> PROBLEM DETAILS
Pictures do not belong in the copy; restate the records below word for word.
# start of DATA TO PROCESS
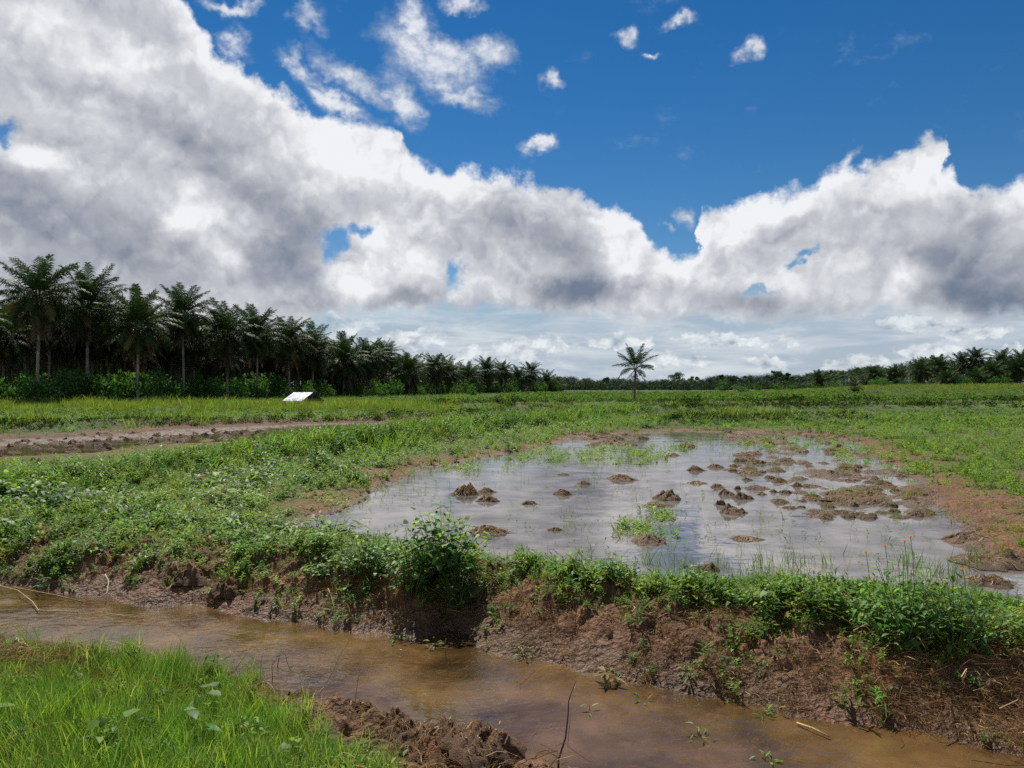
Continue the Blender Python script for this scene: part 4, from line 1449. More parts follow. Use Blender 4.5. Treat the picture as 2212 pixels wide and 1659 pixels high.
farw = Field()
X, Y = cand_pts(42000, 36, 210, 0.80, 61)
Z = zones(X, Y)
big_ = fbm(X, Y, 9.0, 4, 93); ox, oy = proj(X, Y, 0.2)
open_m = (Z['sdM'] > 0.3) * (Z['sdP'] > 0.5)
edge_grove = np.interp(Y, edge_y, edge_x)
x, y, z, m_ = pick(X, Y, Z, open_m * 0.75 * (X > edge_grove - 3), 9)
n_ = len(x)
kind = rng.random(n_) + 0.6 * big_[m_]
leftp = (x < -0.05 * y)
sz = np.interp(y, [36, 60, 90, 130, 210], [0.24, 0.26, 0.40, 0.46, 0.40])
for lo, hi, tp, cols, k in ((-9, 0.16, DOME_F, ['mid', 'dark', 'dark'], 1.35), (0.16, 0.6, DOME_F, ['mid', 'bright', 'fresh'], 1.0), (0.6, 0.85, TALL, ['bright', 'fresh', 'olive', 'mid'], 1.25), (0.85, 9, DOME_F, ['bright', 'mid', 'olive'], 0.9)):
    q = (kind >= lo) & (kind < hi)
    farw.add(tp, x[q], y[q], z[q] - 0.03, k * sz[q] * rng.uniform(0.6, 1.3, q.sum()), tone(cols, q.sum(), int(lo * 50) + 370, 0.3), 0.2)
# overgrown dykes: dark low hedges
X, Y = cand_pts(110000, 24, 130, 0.82, 71)
w = np.zeros_like(X)
for q, k in zip(far_dykes, (1.0, 1.0, 0.9, 1.0)):
    w = np.maximum(w, k * np.exp(-(pline(X, Y, q) / 1.1) ** 2))
Z = zones(X, Y)
w = w * (Z['sdM'] > 0.2) * (Z['sdP'] > 0.5) * (0.35 + 0.65 * sst(-0.25, 0.25, fbm(X, Y, 7.0, 3, 95)))
x, y, z, m_ = pick(X, Y, Z, w, 10)
n_ = len(x)
farw.add(DOME, x, y, z - 0.05, rng.uniform(0.3, 0.72, n_) * np.interp(y, [30, 50, 72, 80], [0.55, 0.7, 1.25, 1.3]) * (0.9 + 0.6 * fbm(x, y, 5.0, 2, 97)), tone(['dark', 'dark', 'dark', 'mid'], n_, 12, 0.3) * 0.42, 0.15)
m2 = rng.random(n_) < 0.12
farw.add(TALL, x[m2], y[m2], z[m2], rng.uniform(0.5, 0.9, m2.sum()), tone(['pale', 'bright', 'olive'], m2.sum(), 13, 0.3), 0.2)
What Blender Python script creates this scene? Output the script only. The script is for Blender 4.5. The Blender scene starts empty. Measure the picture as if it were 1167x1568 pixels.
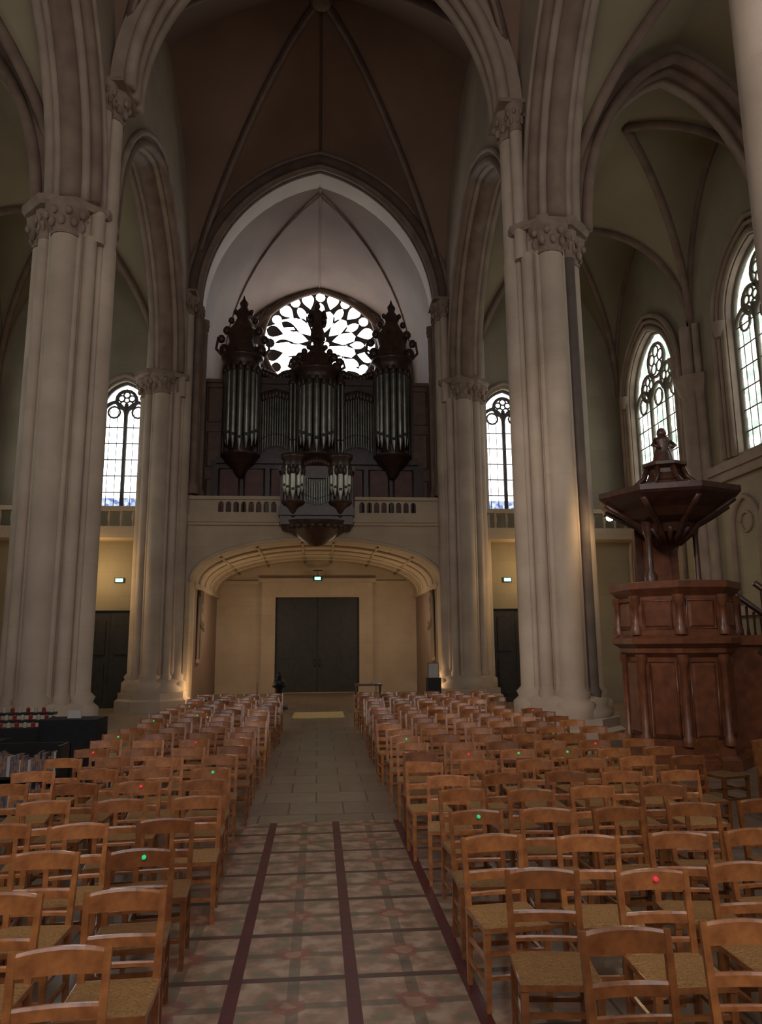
# end of DATA TO PROCESS
> RIGHT ANSWER
Continue the Blender Python script for this scene: part 4, from line 1449. More parts follow. Use Blender 4.5. Treat the picture as 2212 pixels wide and 1659 pixels high.
farw = Field()
X, Y = cand_pts(42000, 36, 210, 0.80, 61)
Z = zones(X, Y)
big_ = fbm(X, Y, 9.0, 4, 93); ox, oy = proj(X, Y, 0.2)
open_m = (Z['sdM'] > 0.3) * (Z['sdP'] > 0.5)
edge_grove = np.interp(Y, edge_y, edge_x)
x, y, z, m_ = pick(X, Y, Z, open_m * 0.75 * (X > edge_grove - 3), 9)
n_ = len(x)
kind = rng.random(n_) + 0.6 * big_[m_]
leftp = (x < -0.05 * y)
sz = np.interp(y, [36, 60, 90, 130, 210], [0.24, 0.26, 0.40, 0.46, 0.40])
for lo, hi, tp, cols, k in ((-9, 0.16, DOME_F, ['mid', 'dark', 'dark'], 1.35), (0.16, 0.6, DOME_F, ['mid', 'bright', 'fresh'], 1.0), (0.6, 0.85, TALL, ['bright', 'fresh', 'olive', 'mid'], 1.25), (0.85, 9, DOME_F, ['bright', 'mid', 'olive'], 0.9)):
    q = (kind >= lo) & (kind < hi)
    farw.add(tp, x[q], y[q], z[q] - 0.03, k * sz[q] * rng.uniform(0.6, 1.3, q.sum()), tone(cols, q.sum(), int(lo * 50) + 370, 0.3), 0.2)
# overgrown dykes: dark low hedges
X, Y = cand_pts(110000, 24, 130, 0.82, 71)
w = np.zeros_like(X)
for q, k in zip(far_dykes, (1.0, 1.0, 0.9, 1.0)):
    w = np.maximum(w, k * np.exp(-(pline(X, Y, q) / 1.1) ** 2))
Z = zones(X, Y)
w = w * (Z['sdM'] > 0.2) * (Z['sdP'] > 0.5) * (0.35 + 0.65 * sst(-0.25, 0.25, fbm(X, Y, 7.0, 3, 95)))
x, y, z, m_ = pick(X, Y, Z, w, 10)
n_ = len(x)
farw.add(DOME, x, y, z - 0.05, rng.uniform(0.3, 0.72, n_) * np.interp(y, [30, 50, 72, 80], [0.55, 0.7, 1.25, 1.3]) * (0.9 + 0.6 * fbm(x, y, 5.0, 2, 97)), tone(['dark', 'dark', 'dark', 'mid'], n_, 12, 0.3) * 0.42, 0.15)
m2 = rng.random(n_) < 0.12
farw.add(TALL, x[m2], y[m2], z[m2], rng.uniform(0.5, 0.9, m2.sum()), tone(['pale', 'bright', 'olive'], m2.sum(), 13, 0.3), 0.2)
What Blender Python script creates this scene? Output the script only. The script is for Blender 4.5. The Blender scene starts empty. Measure the picture as if it were 1167x1568 pixels.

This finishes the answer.